### AIM OF THE EXERCISE
Here are some records; copy every line that holds the word "this".

Start AVAILABLE DATA

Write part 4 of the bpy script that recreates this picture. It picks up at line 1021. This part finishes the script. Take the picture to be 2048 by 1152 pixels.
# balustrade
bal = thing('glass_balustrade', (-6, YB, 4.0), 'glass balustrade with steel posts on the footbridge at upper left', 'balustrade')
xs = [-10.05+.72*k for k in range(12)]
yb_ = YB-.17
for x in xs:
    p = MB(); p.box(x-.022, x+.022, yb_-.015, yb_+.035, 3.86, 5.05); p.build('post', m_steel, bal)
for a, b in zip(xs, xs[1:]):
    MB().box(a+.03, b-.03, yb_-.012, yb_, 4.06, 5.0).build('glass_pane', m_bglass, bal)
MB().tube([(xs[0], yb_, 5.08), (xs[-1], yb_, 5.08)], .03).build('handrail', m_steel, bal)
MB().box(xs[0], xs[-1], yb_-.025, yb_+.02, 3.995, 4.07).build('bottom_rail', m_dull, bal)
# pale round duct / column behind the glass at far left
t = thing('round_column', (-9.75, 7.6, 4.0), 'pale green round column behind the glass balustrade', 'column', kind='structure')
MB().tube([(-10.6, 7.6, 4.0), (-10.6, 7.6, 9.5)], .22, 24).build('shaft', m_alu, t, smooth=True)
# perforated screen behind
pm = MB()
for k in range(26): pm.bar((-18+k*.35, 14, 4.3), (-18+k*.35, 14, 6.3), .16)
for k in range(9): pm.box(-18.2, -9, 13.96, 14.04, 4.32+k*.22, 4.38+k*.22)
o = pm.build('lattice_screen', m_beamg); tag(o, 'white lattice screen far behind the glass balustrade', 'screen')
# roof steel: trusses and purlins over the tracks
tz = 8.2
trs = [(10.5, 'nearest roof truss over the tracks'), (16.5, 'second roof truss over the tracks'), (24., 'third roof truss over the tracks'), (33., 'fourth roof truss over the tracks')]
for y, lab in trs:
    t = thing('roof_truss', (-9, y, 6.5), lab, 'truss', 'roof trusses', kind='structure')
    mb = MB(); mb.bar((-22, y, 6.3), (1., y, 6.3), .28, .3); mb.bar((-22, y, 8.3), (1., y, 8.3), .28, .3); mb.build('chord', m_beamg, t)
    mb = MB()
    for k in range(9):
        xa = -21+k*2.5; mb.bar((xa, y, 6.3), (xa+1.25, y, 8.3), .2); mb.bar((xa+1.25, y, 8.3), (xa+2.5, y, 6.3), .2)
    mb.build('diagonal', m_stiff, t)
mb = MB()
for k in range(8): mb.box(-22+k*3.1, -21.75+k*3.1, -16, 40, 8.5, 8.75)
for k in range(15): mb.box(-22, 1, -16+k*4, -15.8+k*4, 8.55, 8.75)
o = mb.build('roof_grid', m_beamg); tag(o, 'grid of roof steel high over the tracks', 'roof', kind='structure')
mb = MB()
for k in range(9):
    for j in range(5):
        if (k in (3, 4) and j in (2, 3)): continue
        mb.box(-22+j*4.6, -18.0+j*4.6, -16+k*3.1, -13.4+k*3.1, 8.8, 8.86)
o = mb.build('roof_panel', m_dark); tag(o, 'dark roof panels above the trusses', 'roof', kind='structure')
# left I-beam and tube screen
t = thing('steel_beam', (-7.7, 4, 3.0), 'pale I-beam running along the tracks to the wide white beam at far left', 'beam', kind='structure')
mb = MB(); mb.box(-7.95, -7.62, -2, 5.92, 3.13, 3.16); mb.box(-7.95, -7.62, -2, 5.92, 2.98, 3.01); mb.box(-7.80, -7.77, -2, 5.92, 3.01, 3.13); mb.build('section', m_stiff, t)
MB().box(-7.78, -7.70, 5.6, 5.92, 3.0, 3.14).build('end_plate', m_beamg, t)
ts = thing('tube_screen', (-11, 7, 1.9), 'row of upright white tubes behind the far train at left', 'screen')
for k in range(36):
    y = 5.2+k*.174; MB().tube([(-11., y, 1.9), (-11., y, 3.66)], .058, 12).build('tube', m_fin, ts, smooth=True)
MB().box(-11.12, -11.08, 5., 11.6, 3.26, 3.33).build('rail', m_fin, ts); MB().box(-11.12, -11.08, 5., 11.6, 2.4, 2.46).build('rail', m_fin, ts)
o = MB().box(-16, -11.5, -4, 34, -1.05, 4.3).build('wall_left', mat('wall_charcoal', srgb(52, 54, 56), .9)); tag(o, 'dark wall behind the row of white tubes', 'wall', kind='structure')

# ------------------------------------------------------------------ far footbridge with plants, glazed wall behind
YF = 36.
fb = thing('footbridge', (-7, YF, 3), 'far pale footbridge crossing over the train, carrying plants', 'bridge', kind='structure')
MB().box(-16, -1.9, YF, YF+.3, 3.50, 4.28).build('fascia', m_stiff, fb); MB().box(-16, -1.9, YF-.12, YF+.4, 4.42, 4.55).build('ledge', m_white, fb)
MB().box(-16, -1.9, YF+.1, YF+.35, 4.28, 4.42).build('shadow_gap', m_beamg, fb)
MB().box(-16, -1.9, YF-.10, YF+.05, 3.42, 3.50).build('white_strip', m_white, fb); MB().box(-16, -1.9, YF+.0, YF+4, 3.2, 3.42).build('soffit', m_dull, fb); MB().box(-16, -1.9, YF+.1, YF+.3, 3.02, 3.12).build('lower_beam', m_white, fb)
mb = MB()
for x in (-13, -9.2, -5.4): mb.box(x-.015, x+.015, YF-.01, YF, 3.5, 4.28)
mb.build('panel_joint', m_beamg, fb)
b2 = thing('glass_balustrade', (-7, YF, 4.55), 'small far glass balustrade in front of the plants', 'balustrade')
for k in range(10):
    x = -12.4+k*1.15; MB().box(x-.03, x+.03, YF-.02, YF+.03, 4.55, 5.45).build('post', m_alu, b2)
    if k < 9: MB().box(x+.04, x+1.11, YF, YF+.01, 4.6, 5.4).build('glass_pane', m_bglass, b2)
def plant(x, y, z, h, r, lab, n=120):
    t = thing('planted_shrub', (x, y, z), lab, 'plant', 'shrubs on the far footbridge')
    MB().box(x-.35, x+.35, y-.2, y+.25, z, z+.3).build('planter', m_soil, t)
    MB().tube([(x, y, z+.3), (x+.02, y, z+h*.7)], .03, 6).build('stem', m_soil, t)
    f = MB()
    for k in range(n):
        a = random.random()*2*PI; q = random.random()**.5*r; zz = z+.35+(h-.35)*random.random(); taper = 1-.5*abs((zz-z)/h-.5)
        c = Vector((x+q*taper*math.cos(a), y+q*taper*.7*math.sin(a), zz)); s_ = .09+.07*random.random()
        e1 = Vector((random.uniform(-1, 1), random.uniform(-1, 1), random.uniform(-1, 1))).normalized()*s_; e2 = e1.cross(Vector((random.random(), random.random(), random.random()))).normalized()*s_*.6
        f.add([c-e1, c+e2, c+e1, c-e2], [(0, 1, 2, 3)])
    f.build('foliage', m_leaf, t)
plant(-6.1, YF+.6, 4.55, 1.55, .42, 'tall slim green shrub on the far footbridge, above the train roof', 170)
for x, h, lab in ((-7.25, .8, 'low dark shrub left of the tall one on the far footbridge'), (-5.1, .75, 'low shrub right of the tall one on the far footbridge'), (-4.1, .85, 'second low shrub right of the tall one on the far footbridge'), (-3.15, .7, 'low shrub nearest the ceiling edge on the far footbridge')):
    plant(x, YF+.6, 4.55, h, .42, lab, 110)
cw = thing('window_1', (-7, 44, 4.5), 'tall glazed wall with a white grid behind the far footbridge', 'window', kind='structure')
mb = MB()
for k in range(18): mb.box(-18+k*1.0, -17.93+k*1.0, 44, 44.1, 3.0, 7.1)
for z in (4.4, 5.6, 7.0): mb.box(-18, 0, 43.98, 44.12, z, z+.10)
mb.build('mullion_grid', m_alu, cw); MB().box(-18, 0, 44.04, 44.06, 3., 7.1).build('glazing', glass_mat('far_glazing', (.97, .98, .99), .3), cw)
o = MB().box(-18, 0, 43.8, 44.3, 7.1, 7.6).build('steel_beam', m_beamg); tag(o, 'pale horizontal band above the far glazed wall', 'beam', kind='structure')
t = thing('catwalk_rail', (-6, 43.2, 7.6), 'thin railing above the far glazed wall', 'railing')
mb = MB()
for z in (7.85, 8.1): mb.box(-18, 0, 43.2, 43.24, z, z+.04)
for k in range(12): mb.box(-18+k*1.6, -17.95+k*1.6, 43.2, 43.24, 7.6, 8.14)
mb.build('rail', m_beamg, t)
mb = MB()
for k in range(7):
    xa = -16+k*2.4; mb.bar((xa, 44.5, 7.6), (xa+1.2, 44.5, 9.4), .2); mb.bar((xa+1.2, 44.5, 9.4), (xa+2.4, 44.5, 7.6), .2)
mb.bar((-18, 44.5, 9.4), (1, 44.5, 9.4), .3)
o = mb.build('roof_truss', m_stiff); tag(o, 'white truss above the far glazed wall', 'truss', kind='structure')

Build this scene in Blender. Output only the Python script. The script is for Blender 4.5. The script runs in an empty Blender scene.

End AVAILABLE DATA

### FULL OUTPUT
Write part 4 of the bpy script that recreates this picture. It picks up at line 1021. This part finishes the script. Take the picture to be 2048 by 1152 pixels.
Build this scene in Blender. Output only the Python script. The script is for Blender 4.5. The script runs in an empty Blender scene.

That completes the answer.